By now you, along with the rest of the internet have said more than your piece on The Walt Disney Company’s recent purchase of Lucasfilm for 4.05 billion dollars. There have been plenty of jokes made and paranoid rumors thrown out, but surprisingly, not much has been said of George Lucas, the man who held sole ownership of Lucasfilm and created Star Wars, easily the company’s most profitable franchise. Of course we all know that doesn’t mean no one has anything to say about the man, as a decade’s worth of online bickering can attest to the contrary.
Ever since the perceived disappointment of The Phantom Menace back in 1999, Lucas’ status as a nerd culture god has progressively descended to the point of a fallen idol. Even the most ardent of Star Wars fans will willingly compare him to the Emperor. It’s hard to separate the man from the modern myth he has created, but it seems as if George Lucas wants nothing more than to be stripped of the Star Wars legacy completely. For a perspective on this theory one has to look no further then Lucas’ inspiration for the Star Wars saga.
The original Star Wars film(before it was saddled with the subtitle A New Hope) was originally meant to be less serious space opera and more of a throwback to the pulp sci-fi serials of the 40’s and 50’s Lucas grew up on with a little influence from Akira Kurosawa films thrown in. Knowing his inspiration it’s easy to see tongue in cheek playfulness present in A New Hope, however when the film was released in 1977 it exploded into a world-wide phenomena, one that cast a shadow George Lucas couldn’t escape. Remember, Star Wars was only the third studio film Lucas had ever made, the first being the poorly received sci-fi film THX 1138 followed by American Graffiti.

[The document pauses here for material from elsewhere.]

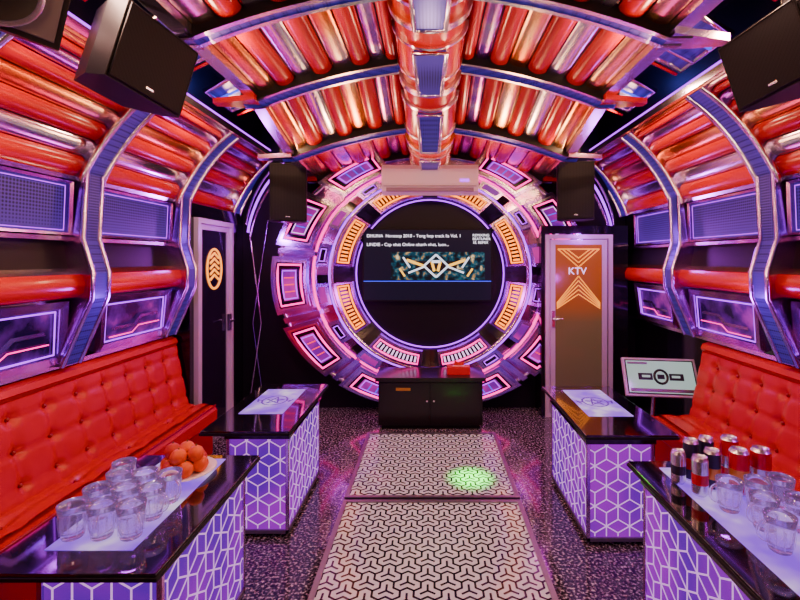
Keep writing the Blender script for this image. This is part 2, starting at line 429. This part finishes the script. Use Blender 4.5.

After the success ofStar Wars Lucas had originally planned to create a haven for independent film making, using the iconic film he had created as a means of financing. This of course did not come to pass as even a cursory glance at George Lucas’ IMDb page shows not much outside of Star Wars and Indiana Jones from 1977 on to the present, painting a picture of a man trapped by his own creations.
It would be monumentally difficult to defend George Lucas as a great director, after all the two best films in the Star Wars saga, The Empire Strikes Back and Return of the Jedi, are also the only two not directed by him. However to say he deserves the amount of venom thrown his way online from “devoted fans” of Star Wars since nearly the inception of the internet would be beyond hyperbole. No one over the age of twelve actually likes the prequel trilogy, and the steady stream of reissues Lucas produces are just as damaging to his film making legacy as it would be to Francis Ford Coppola if he added a talking CGI frog to the Blu-Ray cut of Apocalypse Now.
George Lucas is a prime example of a man who suffers from Paul McCartney syndrome. He is a man praised for even the worst of ideas out of the fear of telling him his ideas are terrible, simply because he created something brilliant in the past. He created the prequel trilogy in a bubble where every idea that came out of his head was praised because why wouldn’t you? The guy created Star Wars after all. A more systematic take down of the prequels has been done by much better men though, specifically Red Letter Media.
However the collective outcry and threats every time Lucas tampers with his films far outweigh the deserved reaction. Notice the qualifier “HIS” used before films in that last sentence, that’s an important detail that may be hard to swallow. The fact of the matter is, Star Wars as a franchise and film series belongs to George Lucas (or at least it did until a few weeks ago). He created the series and no matter how much it means to your childhood, he owes just as much to you as he did back in 1977, which is nothing. An argument can be made though that the Star Wars films are important as art and a piece of the fabric of our culture. This is true and is why the original theatrical cuts of the first two films are placed on the National Film Registry. They will always be there in some form and, Disney willing, will eventually become available again to the masses.
George Lucas has been so easily cast as a villain for the past decade that it’s hard to see him as anything else. He has done himself no favors in the public opinion of course but he is more accurately a tragic hero in the same light of the character he built the Star Wars universe around. This is a man used to adulation for a film he directed three decades ago, a film he didn’t expect to have to devote so much of his time and creativity to.
Disney’s acquisition of Lucasfilm is the best thing that could happen to both George Lucas and Star Wars fans at large. The new Star Wars films Disney will be releasing will be helmed by young directors with passion and a drive to redeem the series they love so much and as a result, the man who created it. Lucas is free from being heavily involved in the Star Wars franchise and the most ardent of fans can breathe a sigh of relief and hopefully extend and olive branch to that bearded guy who created the universe you love so much. He deserves it after all these years.